え?板が何枚かとか気にしたことがなかった。5枚合板だと扱いやすいのか。

それから何度か教室に通っているうちにまた驚くべき事実を知った。同じラケットでも個体差があって、10グラムぐらい重さが変わるらしい。よく考えれば天然の素材を使っているのだからそういうこともあるだろうと思いいたったのだが、それを見越して重量の重いラケットや軽いラケットを卓球ショップで選んで買うことができるというのを聞いて驚いた。今の卓球ショップにはそんなサービスがあるのか!いや、昔からあったのかもしれないが、私が田舎にいたころは聞いたことがなかった。というか、そんな10グラム程度のラケットの重さを気にする人がいることにも驚いた。そんなの誤差の範囲でしょ?どんだけ神経質なんだ!

それからラバーに硬度があるというのにも驚いた。私が昔卓球をやっていたころは、「スレイバーはなんとなく硬い感じがする。マークVのほうが打っていて気持ちいいなぁ」ぐらいしか気にしていなかったのに。38度だの、42度だの、そんな数値を聞いても硬さがさっぱりイメージできない(今でもよく分からない)。かつての私がラバーを選ぶときは、値段、厚さ、弾みだけで選んでいたが、現代ではそれに硬度とか、テンション加工の有無という要素が入ってくるようだ。スポンジの厚さというのは私の中では特厚、厚、中、薄ぐらいの区別はあったが、2.1ミリとか2.2ミリとか、中とか中厚とかゴクウスとか、現代ではもっと細分化されているようだ。私の周りでは「特厚」というのはちょっと弾みすぎなので、厚ぐらいを選ぶ人が多かったのだが、現代では男子の攻撃型の人はほとんどが特厚というか2.2ミリを選んでいるようだった。テンションって何だ?よく分からないが、これがあることによってよく弾むらしい(それだけではないというのは後で知る)。しかし、弾みすぎてもよくないんじゃないだろうか…。私はテンションラバーとか特厚にはあまり興味を引かれなかった(今ではテンション+特厚である)。ラバーで驚いたことの極めつけは、ラバーの重さを気にする人さえいることだ。ラクザ7よりもラクザ9のほうが重いから、7を選ぶといった会話を聞いたときはたまげた。ラケットの10グラムの重さよりもさらに微々たるものではないか。そんな違いがプレーに影響するものだろうか。上級者になると、同じラクザ7でも、個体差があるので、より自分に合う重さのものを選ぶのだという。

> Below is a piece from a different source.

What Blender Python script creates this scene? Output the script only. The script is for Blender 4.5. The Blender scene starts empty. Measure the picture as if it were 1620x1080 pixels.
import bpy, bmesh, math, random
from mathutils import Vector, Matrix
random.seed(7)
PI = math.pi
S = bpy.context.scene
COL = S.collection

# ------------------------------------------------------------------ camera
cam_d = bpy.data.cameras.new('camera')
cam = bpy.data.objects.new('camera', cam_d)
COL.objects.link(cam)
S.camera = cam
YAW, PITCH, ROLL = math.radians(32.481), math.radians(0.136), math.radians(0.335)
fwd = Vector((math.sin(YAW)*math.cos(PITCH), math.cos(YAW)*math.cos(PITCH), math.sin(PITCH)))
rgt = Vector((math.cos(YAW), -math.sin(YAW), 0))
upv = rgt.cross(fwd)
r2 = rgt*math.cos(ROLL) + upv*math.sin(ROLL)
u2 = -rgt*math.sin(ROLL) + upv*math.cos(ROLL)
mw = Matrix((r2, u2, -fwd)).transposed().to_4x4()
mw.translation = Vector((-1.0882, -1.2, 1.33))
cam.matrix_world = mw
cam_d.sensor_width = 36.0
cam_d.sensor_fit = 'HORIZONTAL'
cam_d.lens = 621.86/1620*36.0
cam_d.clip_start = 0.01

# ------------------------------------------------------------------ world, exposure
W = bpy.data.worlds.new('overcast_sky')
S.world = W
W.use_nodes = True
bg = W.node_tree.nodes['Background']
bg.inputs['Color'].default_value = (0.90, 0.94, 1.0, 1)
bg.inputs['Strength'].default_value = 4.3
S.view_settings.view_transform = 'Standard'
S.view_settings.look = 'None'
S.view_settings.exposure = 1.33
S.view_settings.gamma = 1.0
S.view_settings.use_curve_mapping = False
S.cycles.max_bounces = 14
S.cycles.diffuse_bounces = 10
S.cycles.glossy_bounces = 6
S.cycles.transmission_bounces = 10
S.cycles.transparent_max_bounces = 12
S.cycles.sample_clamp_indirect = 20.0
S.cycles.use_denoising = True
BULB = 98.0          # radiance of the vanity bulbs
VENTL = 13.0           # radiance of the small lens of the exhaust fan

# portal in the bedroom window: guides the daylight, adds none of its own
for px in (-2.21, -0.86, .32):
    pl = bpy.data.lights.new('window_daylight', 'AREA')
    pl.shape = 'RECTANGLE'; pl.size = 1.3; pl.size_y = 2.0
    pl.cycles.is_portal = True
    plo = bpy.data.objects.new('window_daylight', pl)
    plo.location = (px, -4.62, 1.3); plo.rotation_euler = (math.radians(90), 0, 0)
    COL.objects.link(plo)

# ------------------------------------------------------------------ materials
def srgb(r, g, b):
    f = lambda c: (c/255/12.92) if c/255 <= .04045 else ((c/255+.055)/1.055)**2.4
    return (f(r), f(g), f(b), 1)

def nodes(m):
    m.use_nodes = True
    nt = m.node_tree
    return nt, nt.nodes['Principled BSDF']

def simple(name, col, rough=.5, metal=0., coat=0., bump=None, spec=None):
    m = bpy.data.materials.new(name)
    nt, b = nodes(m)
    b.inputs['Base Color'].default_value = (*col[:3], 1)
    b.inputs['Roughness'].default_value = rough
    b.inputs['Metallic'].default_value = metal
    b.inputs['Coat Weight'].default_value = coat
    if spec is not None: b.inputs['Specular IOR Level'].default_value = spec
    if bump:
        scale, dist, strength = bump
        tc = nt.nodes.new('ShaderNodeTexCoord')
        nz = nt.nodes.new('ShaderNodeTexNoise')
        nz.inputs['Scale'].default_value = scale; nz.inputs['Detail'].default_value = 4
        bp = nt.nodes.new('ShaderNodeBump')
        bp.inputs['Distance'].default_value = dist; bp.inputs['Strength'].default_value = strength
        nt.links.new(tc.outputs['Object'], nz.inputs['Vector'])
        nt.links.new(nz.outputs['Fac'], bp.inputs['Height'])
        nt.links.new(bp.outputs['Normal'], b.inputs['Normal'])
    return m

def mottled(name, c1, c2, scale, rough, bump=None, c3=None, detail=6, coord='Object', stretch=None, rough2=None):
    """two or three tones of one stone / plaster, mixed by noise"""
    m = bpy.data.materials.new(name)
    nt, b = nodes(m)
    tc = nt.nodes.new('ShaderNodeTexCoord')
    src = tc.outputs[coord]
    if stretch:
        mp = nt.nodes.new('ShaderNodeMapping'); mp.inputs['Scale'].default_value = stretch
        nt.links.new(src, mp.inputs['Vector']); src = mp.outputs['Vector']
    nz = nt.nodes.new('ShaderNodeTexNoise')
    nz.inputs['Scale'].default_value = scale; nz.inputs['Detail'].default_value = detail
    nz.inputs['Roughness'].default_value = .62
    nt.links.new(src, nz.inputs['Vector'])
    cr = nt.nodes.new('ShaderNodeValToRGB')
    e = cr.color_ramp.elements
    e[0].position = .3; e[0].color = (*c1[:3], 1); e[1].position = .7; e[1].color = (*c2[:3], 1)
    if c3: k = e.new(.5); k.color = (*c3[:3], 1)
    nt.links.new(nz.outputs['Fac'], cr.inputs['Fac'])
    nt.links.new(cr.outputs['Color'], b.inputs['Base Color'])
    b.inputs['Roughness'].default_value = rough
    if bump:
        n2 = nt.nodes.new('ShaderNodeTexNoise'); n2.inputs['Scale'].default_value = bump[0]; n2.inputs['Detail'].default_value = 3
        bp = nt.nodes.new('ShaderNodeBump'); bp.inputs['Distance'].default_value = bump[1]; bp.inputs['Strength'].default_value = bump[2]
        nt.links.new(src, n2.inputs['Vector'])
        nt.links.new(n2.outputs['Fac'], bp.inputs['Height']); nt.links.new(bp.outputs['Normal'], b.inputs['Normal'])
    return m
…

ボールのサイズが38ミリから40ミリ超となり、あれだけ隆盛を誇ったペンホルダーは今や少数派となり、アンチラバーは絶滅寸前。粒高ラバーにとってかわられた。接着剤は木工用ボンドのような貼りにくいものに変わっていた。

用具についての驚きもさることながら、当時の私にとっての驚きは、自分が下手だったということである。

地元ではけっこう強いと他校からマークされる存在で、1年生からレギュラーだった。ブランクは長かったが、今再開しても、卓球を始めて1~2年の中学生には負けないだろうと思っていたのだが、教室の女子中学生に負けてしまったorz。
コーチからははっきりとは言われなかったが、どうやら私の卓球は典型的なムチャ打ち卓球、ぶちかまし卓球で、相当矯正しなければ上達は難しいということらしかった。

【追記】171112
よく「何年も使っていると、湿気がラケットの内部深くに入り込み、弾みが悪くなる」と言われるが、本当だろうか。
もしかしたら、長年の打球による衝撃で板の繊維がつぶれ、弾力がなくなるのではないだろうか。「雨垂れ石を穿つ」というではないか。あるいはラバーの張替えなどによる表面の板へのダメージなどから板の繊維が寸断されて弾みが悪くなるのかもしれない…などとなんとなく思ってみたりする。